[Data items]
------

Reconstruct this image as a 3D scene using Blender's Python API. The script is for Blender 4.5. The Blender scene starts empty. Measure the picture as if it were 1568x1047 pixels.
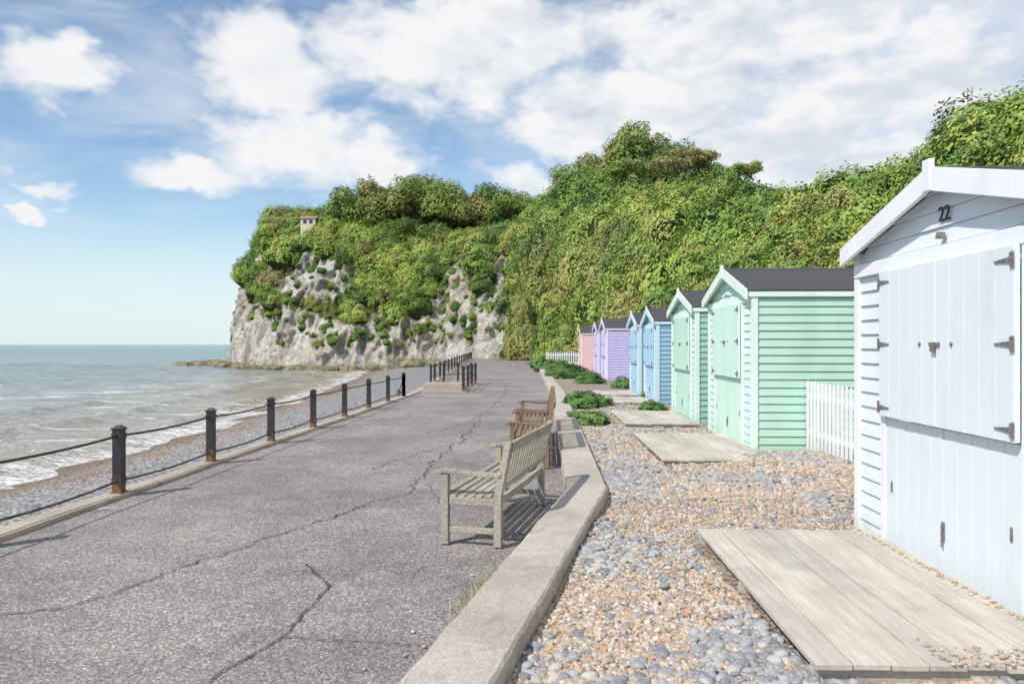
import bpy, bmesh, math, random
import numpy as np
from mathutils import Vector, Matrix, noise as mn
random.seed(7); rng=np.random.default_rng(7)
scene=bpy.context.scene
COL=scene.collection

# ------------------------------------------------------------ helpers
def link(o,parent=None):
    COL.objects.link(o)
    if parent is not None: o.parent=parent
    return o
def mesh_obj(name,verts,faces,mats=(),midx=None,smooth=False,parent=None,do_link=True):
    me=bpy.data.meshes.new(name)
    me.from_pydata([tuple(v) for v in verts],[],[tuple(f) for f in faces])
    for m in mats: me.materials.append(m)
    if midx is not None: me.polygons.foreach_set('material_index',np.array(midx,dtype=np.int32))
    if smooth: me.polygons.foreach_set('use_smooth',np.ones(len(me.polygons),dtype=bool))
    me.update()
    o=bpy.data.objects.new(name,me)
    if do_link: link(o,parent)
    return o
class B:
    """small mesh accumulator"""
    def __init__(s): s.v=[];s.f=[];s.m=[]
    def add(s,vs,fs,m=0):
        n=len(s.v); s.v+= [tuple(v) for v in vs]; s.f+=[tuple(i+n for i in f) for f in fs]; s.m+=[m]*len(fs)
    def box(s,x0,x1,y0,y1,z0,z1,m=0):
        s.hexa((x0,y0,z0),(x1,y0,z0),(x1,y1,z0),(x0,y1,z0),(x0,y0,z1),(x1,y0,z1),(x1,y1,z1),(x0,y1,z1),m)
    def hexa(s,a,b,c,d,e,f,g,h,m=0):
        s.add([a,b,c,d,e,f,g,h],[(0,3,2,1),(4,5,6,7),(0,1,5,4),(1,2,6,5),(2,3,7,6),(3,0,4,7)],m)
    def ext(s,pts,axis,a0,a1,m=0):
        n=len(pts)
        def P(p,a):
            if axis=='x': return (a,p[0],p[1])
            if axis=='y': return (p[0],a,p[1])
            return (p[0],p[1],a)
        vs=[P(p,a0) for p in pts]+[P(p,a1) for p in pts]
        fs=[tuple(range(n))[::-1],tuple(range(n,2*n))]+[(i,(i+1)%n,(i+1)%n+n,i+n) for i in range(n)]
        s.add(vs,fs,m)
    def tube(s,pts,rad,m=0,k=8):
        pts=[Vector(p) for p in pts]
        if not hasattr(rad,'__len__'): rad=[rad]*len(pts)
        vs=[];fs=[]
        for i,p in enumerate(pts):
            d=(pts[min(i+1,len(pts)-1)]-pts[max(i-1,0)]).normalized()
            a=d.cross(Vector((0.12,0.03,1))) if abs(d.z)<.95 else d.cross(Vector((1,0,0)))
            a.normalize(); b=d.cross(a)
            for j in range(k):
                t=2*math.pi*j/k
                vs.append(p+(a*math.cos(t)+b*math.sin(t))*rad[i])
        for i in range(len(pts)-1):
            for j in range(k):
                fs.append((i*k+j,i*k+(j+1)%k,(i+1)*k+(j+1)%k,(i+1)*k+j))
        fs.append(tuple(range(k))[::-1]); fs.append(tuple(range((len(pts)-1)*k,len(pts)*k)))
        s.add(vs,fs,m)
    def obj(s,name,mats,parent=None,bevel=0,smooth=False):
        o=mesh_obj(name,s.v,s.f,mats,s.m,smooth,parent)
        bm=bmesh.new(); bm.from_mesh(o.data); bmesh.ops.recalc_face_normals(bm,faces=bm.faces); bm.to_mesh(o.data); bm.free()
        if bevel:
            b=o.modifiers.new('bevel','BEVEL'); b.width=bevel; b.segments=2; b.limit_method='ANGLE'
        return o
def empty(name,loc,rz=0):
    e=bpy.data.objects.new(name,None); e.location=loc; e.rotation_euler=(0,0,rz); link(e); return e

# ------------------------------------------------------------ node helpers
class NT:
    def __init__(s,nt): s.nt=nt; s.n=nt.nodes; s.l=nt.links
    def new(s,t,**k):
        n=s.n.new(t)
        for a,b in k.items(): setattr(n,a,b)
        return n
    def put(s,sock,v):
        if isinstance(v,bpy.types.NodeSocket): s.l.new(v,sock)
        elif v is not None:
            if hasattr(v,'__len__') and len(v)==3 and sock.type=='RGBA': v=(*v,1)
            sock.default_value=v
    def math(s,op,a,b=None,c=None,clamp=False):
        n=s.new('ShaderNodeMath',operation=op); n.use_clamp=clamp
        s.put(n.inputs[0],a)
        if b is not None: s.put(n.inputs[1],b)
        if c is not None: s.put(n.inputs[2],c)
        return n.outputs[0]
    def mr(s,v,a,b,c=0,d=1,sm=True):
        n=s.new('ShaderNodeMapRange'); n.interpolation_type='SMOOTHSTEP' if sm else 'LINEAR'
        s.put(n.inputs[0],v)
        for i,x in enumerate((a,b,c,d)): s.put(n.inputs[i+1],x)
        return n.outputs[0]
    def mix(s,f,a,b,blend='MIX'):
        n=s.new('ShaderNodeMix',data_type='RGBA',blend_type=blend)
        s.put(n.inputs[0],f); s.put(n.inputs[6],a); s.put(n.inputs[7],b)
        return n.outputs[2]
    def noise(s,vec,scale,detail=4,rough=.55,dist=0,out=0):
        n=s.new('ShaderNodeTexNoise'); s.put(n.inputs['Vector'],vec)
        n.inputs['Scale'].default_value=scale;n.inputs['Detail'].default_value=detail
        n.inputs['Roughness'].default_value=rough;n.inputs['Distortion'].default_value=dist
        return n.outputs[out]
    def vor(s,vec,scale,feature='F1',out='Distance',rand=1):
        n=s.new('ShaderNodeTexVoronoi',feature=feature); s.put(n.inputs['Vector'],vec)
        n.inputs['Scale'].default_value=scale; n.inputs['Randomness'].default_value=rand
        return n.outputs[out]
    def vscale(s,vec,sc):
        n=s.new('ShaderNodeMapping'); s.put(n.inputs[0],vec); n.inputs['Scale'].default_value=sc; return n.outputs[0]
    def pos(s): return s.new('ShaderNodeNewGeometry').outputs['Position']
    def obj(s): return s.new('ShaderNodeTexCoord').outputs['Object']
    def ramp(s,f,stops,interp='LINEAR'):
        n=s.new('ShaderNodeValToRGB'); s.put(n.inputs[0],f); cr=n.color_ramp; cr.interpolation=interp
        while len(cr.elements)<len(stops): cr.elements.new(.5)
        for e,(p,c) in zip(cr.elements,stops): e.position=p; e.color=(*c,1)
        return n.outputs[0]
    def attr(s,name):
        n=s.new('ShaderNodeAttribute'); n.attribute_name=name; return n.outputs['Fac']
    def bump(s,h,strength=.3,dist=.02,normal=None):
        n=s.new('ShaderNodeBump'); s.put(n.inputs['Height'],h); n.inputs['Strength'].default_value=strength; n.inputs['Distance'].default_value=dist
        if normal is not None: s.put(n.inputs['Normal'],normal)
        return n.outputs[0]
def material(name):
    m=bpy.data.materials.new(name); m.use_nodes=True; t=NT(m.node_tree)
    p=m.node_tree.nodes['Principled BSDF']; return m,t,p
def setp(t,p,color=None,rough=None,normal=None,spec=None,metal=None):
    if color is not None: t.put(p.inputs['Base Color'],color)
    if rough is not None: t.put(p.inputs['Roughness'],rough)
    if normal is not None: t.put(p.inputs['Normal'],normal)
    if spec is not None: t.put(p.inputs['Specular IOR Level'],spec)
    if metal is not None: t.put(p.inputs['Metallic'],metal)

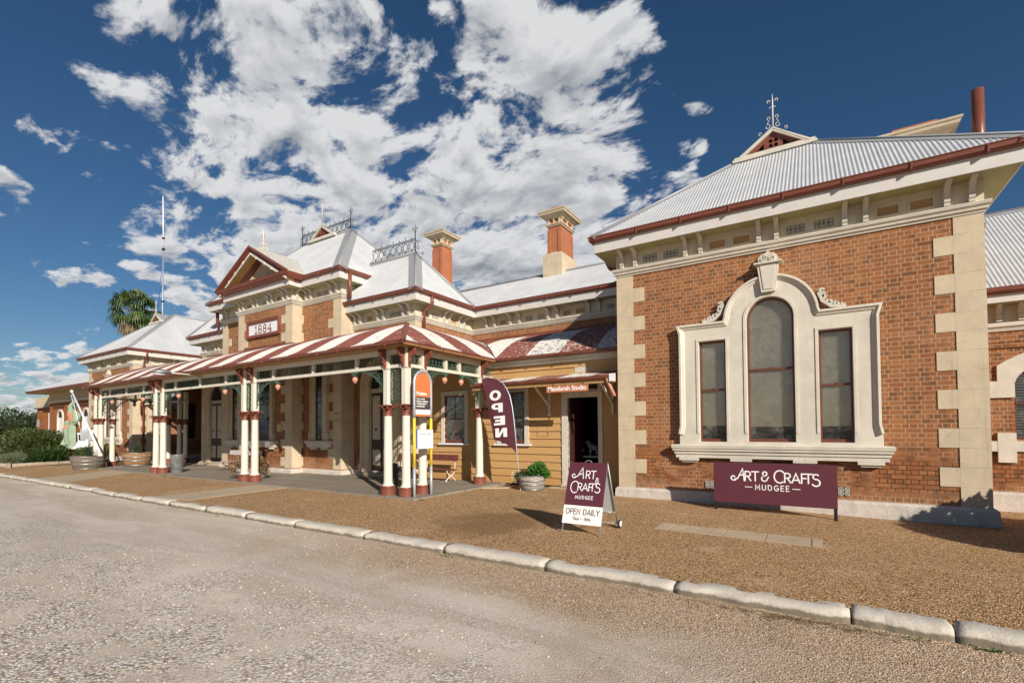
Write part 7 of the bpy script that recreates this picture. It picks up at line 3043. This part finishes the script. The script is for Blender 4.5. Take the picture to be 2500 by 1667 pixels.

------

▸ What you should do
Reproduce the material above from its first line through the line containing "COL=scene.collection", both ends included, and skip every picture.

▸ Task output
Reconstruct this image as a 3D scene using Blender's Python API. The script is for Blender 4.5. The Blender scene starts empty. Measure the picture as if it were 1568x1047 pixels.
import bpy, bmesh, math, random
import numpy as np
from mathutils import Vector, Matrix, noise as mn
random.seed(7); rng=np.random.default_rng(7)
scene=bpy.context.scene
COL=scene.collection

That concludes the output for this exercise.